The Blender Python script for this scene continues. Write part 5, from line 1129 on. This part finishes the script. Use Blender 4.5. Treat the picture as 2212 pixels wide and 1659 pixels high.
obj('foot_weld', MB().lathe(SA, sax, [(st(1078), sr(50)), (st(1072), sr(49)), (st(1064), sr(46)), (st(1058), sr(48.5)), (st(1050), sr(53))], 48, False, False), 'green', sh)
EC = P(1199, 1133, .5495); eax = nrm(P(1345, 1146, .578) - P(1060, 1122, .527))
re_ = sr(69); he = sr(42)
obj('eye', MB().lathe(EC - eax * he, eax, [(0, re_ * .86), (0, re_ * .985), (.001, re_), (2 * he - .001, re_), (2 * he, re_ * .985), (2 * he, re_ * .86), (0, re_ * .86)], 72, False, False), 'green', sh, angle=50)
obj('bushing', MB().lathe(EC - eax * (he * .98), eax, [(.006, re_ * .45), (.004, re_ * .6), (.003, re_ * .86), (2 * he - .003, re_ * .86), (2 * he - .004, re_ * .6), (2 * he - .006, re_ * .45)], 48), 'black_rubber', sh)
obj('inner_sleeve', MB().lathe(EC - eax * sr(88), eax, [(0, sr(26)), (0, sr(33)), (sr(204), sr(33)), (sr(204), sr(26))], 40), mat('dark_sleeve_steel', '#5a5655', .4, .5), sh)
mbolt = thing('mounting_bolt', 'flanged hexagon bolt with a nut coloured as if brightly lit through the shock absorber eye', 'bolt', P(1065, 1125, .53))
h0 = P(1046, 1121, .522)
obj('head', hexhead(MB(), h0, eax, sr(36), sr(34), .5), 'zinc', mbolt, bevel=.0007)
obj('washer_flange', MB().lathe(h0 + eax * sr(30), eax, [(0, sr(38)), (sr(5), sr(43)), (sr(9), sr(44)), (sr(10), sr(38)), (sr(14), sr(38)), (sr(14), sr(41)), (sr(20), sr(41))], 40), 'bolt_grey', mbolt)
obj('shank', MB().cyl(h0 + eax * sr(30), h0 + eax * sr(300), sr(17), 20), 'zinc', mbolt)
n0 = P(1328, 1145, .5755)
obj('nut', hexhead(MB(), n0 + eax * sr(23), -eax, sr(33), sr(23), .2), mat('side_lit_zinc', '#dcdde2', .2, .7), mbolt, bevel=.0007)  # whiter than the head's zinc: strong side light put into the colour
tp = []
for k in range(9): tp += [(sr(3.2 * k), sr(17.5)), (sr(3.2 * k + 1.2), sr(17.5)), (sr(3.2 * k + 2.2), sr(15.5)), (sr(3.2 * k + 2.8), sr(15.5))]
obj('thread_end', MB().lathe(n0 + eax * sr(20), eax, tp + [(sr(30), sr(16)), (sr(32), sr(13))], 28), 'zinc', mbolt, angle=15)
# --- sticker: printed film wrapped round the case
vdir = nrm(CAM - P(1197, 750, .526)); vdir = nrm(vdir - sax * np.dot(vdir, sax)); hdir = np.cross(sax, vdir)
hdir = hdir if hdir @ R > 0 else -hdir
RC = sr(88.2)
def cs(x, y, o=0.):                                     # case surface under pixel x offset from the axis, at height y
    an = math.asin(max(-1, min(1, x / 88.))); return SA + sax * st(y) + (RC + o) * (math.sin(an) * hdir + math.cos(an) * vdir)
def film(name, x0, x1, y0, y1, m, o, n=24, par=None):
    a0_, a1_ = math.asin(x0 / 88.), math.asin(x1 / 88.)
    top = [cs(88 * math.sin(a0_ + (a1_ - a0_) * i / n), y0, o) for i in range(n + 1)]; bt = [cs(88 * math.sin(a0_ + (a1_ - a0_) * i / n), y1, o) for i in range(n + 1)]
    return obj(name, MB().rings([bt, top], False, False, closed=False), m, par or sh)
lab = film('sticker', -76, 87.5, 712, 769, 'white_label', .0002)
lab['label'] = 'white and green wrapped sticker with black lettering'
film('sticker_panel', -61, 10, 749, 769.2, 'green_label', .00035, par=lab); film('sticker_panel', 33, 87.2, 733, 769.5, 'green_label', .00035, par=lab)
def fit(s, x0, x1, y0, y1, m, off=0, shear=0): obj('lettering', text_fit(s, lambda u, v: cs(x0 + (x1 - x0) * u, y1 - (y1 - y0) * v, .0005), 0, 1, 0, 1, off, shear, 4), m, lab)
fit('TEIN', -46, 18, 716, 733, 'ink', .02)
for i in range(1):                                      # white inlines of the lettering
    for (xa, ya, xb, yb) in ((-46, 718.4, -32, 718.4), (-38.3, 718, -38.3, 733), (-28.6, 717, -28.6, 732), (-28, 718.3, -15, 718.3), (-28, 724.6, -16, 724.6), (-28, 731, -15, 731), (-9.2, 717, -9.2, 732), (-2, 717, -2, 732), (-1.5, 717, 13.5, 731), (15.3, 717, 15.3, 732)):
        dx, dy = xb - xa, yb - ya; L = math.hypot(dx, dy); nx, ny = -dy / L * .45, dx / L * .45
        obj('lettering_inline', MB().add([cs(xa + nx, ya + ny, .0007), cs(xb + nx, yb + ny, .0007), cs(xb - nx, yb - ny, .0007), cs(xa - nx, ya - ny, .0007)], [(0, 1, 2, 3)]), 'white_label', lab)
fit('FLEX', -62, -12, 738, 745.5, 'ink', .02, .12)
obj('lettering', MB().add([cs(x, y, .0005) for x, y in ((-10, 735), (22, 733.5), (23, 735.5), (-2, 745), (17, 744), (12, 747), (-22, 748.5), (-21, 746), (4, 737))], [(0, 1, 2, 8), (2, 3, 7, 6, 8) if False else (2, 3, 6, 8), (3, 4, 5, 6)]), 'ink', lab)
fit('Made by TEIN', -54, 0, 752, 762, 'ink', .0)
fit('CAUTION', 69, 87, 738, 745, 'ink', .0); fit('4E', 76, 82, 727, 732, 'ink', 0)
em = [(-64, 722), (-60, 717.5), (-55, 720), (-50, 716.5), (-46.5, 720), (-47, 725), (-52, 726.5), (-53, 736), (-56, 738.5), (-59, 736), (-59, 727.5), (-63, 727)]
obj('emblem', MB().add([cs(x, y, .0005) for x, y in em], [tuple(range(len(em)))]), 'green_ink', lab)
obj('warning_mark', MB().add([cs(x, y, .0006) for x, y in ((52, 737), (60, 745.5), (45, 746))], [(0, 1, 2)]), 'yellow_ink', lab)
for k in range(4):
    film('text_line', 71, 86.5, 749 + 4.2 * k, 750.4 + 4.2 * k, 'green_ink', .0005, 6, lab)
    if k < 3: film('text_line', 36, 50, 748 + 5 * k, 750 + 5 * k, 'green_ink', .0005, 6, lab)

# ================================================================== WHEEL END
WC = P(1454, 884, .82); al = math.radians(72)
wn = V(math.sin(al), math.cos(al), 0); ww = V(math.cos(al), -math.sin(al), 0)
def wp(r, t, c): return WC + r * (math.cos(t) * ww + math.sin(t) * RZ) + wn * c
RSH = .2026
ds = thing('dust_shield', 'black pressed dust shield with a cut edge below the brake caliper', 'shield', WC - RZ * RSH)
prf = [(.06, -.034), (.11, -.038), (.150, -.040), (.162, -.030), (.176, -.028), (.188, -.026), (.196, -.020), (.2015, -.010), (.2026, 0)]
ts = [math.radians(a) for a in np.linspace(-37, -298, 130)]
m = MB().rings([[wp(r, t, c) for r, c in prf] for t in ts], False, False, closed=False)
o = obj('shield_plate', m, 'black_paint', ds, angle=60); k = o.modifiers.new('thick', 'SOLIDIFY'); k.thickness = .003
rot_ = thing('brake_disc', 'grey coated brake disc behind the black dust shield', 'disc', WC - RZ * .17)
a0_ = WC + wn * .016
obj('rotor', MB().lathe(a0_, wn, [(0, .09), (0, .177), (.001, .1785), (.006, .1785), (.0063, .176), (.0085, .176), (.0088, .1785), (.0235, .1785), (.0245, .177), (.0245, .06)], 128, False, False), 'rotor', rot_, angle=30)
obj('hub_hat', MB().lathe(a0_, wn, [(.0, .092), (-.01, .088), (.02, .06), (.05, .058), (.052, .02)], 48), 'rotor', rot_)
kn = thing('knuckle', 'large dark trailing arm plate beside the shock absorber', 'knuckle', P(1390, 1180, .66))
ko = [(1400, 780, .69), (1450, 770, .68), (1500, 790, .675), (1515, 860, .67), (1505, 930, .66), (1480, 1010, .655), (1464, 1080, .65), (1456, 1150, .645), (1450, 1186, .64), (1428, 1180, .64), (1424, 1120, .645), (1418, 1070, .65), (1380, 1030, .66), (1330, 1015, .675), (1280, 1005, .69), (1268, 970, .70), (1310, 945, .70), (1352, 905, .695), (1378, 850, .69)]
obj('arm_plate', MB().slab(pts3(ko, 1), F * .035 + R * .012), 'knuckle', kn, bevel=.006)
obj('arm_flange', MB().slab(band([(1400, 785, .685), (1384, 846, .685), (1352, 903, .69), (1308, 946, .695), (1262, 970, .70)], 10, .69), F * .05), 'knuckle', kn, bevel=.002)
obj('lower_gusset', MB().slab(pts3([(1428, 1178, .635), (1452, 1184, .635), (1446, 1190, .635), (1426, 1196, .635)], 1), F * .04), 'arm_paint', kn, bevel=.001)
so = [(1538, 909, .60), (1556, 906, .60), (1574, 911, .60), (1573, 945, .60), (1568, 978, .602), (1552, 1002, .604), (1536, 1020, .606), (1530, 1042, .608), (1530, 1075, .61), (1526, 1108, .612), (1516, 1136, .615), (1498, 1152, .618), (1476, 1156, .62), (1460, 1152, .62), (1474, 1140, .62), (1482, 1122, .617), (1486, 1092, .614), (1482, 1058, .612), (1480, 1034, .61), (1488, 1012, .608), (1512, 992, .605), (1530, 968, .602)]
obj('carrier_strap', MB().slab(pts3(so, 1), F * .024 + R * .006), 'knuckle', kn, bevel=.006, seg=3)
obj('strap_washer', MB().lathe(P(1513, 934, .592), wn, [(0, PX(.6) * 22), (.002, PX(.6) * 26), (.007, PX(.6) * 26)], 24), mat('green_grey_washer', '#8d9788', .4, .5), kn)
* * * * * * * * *
● EXERCISE OBJECTIVE
Report how many lines of the listing above include the word "from". Say nothing but the number.

● REPLY TO THE EXERCISE
2